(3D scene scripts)
start

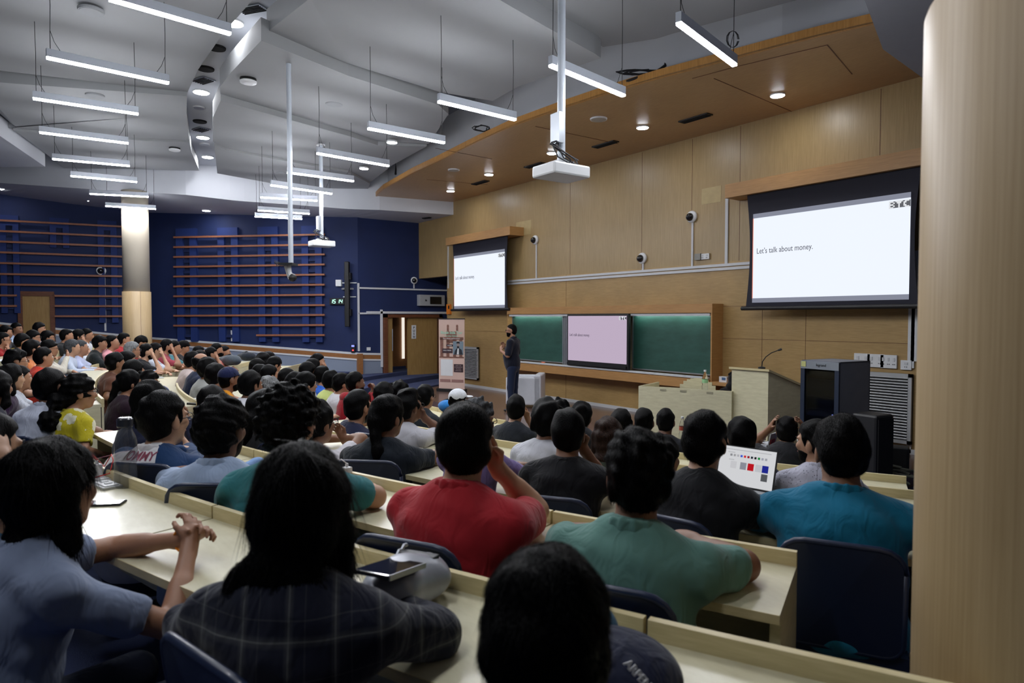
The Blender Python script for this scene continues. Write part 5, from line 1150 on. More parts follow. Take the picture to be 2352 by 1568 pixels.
    # hair
    hm = hairm or M_hair; H = Field(); th = thick
    sd = sum(map(ord, label)) % 91
    def sn(amp, fq):
        rs = np.random.RandomState(sd); dr = rs.normal(size=(7, 3)); dr /= np.linalg.norm(dr, axis=1)[:, None]; fs = fq * rs.uniform(.55, 1.3, 7); p0 = rs.uniform(0, 6, 7)
        return lambda X, Y, Z: amp * .42 * sum(np.sin(fs[i] * (dr[i, 0] * X + dr[i, 1] * Y + dr[i, 2] * Z) + p0[i]) for i in range(7))
    nz = sn(.004, 90)
    if hair in ('short', 'curly', 'fringe', 'buzz', 'bald', 'messy'):
        e = {'short': .011, 'curly': .020, 'fringe': .013, 'buzz': .005, 'bald': .003, 'messy': .017}[hair] + th
        H.ell(h(0, -.014, .034), (.079 + e, .098 + e, .094 + e * 1.3), .01, M=R3)
        fr = -.012 if hair == 'fringe' else 0
        H.cut(h(0, .086, .070 + hl + fr), R3 @ Vector((0, -.42, .9)), .012)
        H.ell(h(0, -.052, -.004), (.074 + e * .8, .058 + e * .8, .088), .02, M=R3)
        for sx in (-1, 1): H.cone(h(.0755 * sx, .022, .035), h(.0725 * sx, .016, -.012 if hair != 'buzz' else .01), .0075 + e * .3, .005, .012)
        if hair == 'bald': H.cut(h(0, .0, .045), R3 @ Vector((0, -.3, -1)), .01)
        if hair in ('curly', 'messy'): nz = sn(.009 if hair == 'curly' else .006, 150 if D < 4 else 95)
        if hair == 'fringe': H.ell(h(.01, .074, .066), (.058, .026, .022), .015, M=R3)
    else:
        H.ell(h(0, -.012, .036), (.079 + .014, .098 + .013, .094 + .014), .01, M=R3)
        if hair in ('long', 'longback'):
            L_, wd, sfx = hairshape
            for i in range(5):
                f = i / 4; c = Vector(h(0, -.062, -.02)).lerp(Vector((sfx, N_[1] - .115 - .03 * f, N_[2] - L_ * .95)), f); H.ell(c, (.088 + (.02 * math.sin(f * 3.1) - .02 * f) + .09 * (wd - 1) * f, .048 - .008 * f, .085 + .1 * (L_ - .34)), .04)
            for sx in (-1, 1): H.cone(h(.078 * sx, -.005, .01), h(.085 * sx, -.01, -.13), .026, .026, .03).cone(h(.085 * sx, -.01, -.13), (sx * .10, N_[1] - .06, N_[2] - .16), .028, .014, .03)
        elif hair == 'pony':
            H.ell(h(0, -.055, -.02), (.066, .06, .065), .03, M=R3); H.ell(h(0, -.115, .0), (.034, .035, .04), .02, M=R3)
            H.cone(h(0, -.12, -.01), (0, N_[1] - .12, N_[2] - .02), .034, .03, .03).cone((0, N_[1] - .12, N_[2] - .02), (0, N_[1] - .14, N_[2] - .17), .03, .012, .03)
        elif hair == 'curlypony':
            H.ell(h(0, -.055, -.02), (.066, .06, .065), .03, M=R3); H.ell(h(-.0, -.13, -.06), (.075, .075, .075), .03, M=R3); H.ell((-.0, N_[1] - .16, N_[2] - .03), (.075, .065, .08), .03); nz = sn(.008, 110)
        elif hair == 'bob':
            H.ell(h(0, -.03, -.03), (.093, .085, .10), .04, M=R3)
            for sx in (-1, 1): H.cone(h(.082 * sx, .01, .02), h(.078 * sx, .0, -.08), .02, .018, .02)
        H.ell(h(0, .085, -.035), (.072, .06, .095), .02, 's', M=R3)
    if beard: H.ell(h(0, .030, -.062), (.064, .070, .062), .01, M=R3).ell(h(0, .075, -.03), (.035, .05, .028), .01, 's', M=R3) if False else None
    ho = fmesh('hair', H, vox * .9, hm, t, nz)
    if beard:
        B_ = Field(); B_.ell(h(0, .022, -.046), (.0635, .0735, .079), .01, M=R3).ell(h(0, .056, -.094), (.035, .031, .030), .02, M=R3); B_.cut(h(0, .03, -.045), R3 @ Vector((0, .15, -1)), .008); B_.ell(h(0, .10, -.060), (.020, .03, .008), .006, 's', M=R3); fmesh('beard', B_, min(vox, .01), hm, t)
    # eyes and brows when the face can be seen
    rel = (az_head - math.atan2(top.y, top.x)); rel = abs((rel + math.pi) % (2 * math.pi) - math.pi)
    if rel > .9 and D < 16:
        ey = MB(); ir = MB(); br = MB()
        for sx in (-1, 1):
            ey.ball(h(.03 * sx, .0805, .006), .0125, 10); ir.ball(h(.03 * sx, .0868, .006), .0072, 8)
            br.tube([h(.014 * sx, .098, .024), h(.032 * sx, .096, .029), h(.048 * sx, .084, .024)], [.003, .0038, .002], 6)
        MB().tube([h(-.022, .088, -.064), h(-.010, .097, -.061), h(0, .099, -.062), h(.010, .097, -.061), h(.022, .088, -.064)], [.002, .0045, .005, .0045, .002], 6).build('lips', M_lip, t, smooth=True)
        eo = ey.build('eye', M_eye, t, smooth=True) if D < 9 else None; ir.build('iris', M_iris, t, smooth=True); br.build('eyebrow', hm, t)
    if glasses:
        g = MB()
        for sx in (-1, 1):
            g.tube([h(sx * .032 + .022 * math.cos(a), .108, .004 + .018 * math.sin(a)) for a in [i * math.pi / 6 for i in range(13)]], .0022, 5); g.tube([h(sx * .054, .106, .008), h(sx * .082, .02, .006), h(sx * .084, -.02, -.002)], .0022, 5)
        g.tube([h(-.010, .11, .006), h(.010, .11, .006)], .002, 5); g.build('spectacles', M_gls, t)
    if legs:
        if not _leg:
            Lf = Field(); Lf.ell((0, .02, .50), (.17, .15, .10), .04)
            for sx in (-1, 1): Lf.cone((.09 * sx, .04, .50), (.13 * sx, .42, .50), .085, .062, .03).cone((.13 * sx, .42, .49), (.13 * sx, .36, .10), .06, .045, .02)
            o = fmesh('trousers', Lf, .014, fabric('jeans', (38, 44, 60)), None); _leg['t'] = o.data; bpy.data.objects.remove(o)
            s = MB()
            for sx in (-1, 1): s.ball((.13 * sx, .42, .045), .05, 12, sc=(.95, 2.5, .85)); 
            o = s.build('shoes', M_black, None, smooth=True); _leg['s'] = o.data; bpy.data.objects.remove(o)
        for k, nm in (('t', 'trousers'), ('s', 'shoes')): o = bpy.data.objects.new(nm, _leg[k]); COL.objects.link(o); o.parent = t
    if extra: extra(t, HM, N_, ar, h)
    # place so that the crown meets `top`
    crown = Vector((hc[0], hc[1], hc[2] + .13 + (.012 if hair not in ('bald', 'buzz') else 0))); rz = az_body - math.pi / 2
    t.scale = (scale,) * 3; t.rotation_euler.z = rz; t.location = top - Matrix.Rotation(rz, 3, 'Z') @ (crown * scale); t['_vox'] = vox
    return t
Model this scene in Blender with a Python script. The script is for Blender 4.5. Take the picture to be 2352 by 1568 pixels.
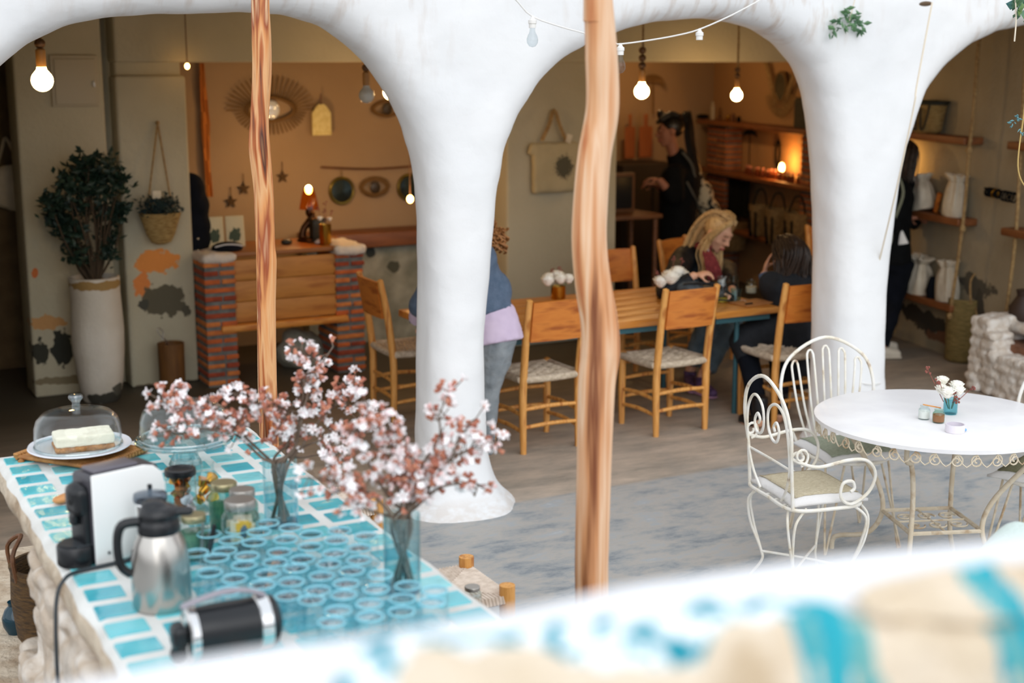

end

Pick out the lines that include the word "Python" and write them out.

The Blender Python script for this scene continues. Write part 5, from line 1150 on. More parts follow. Take the picture to be 2352 by 1568 pixels.
Model this scene in Blender with a Python script. The script is for Blender 4.5. Take the picture to be 2352 by 1568 pixels.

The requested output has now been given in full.